Monday, February 23, 2009

C. S. Lewis Parlor Games

C. S. Lewis remembered everything he read.
Sometimes in his rooms at Oxford, Lewis would play a parlor game, asking a visitor to pull any book out of his extensive library and read aloud a few lines. Lewis would then proceed to quote the rest of the poetry or prose verbatim for pages. For instance, Kenneth Tynan, who became a well-known English dramatist and critic, told of an encounter with Lewis during a tutorial at Oxford. Tynan said, "He had the most astonishing memory of any man I have ever known. In conversation I might have said to him, 'I read a marvelous medieval poem this morning and I particularly liked this line.' I would then quote the line. Lewis would usually go on to quote the rest of the page. It was astonishing.

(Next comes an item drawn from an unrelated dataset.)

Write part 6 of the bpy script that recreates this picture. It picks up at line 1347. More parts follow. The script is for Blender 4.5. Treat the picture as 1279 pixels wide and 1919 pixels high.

"Once when I was invited to his rooms after dinner for a glass of beer, he played a game. He directed, 'Give me a number from one to forty.' I said 'Thirty.' He acknowledged, 'Right, go to the thirtieth shelf in my library.' Then he said, 'Give me another number from one to twenty.' I answered 'fourteen.' He continued, 'Right. Get the fourteenth book off the shelf. Now let's have a number from one to one hundred.' I said 'Forty-six.' 'Now turn to page forty-six. Pick a number from one to twenty-five for the line of the page.' I said, 'Six.' So, he would say, 'read me that line.' He could always identify it -- not only by identifying the book, but he was also usually able to quote the rest of the page. This is a gift. This is something you cannot learn. It was remarkable."
From C. S. Lewis's Case for Christ by Art Lindsley.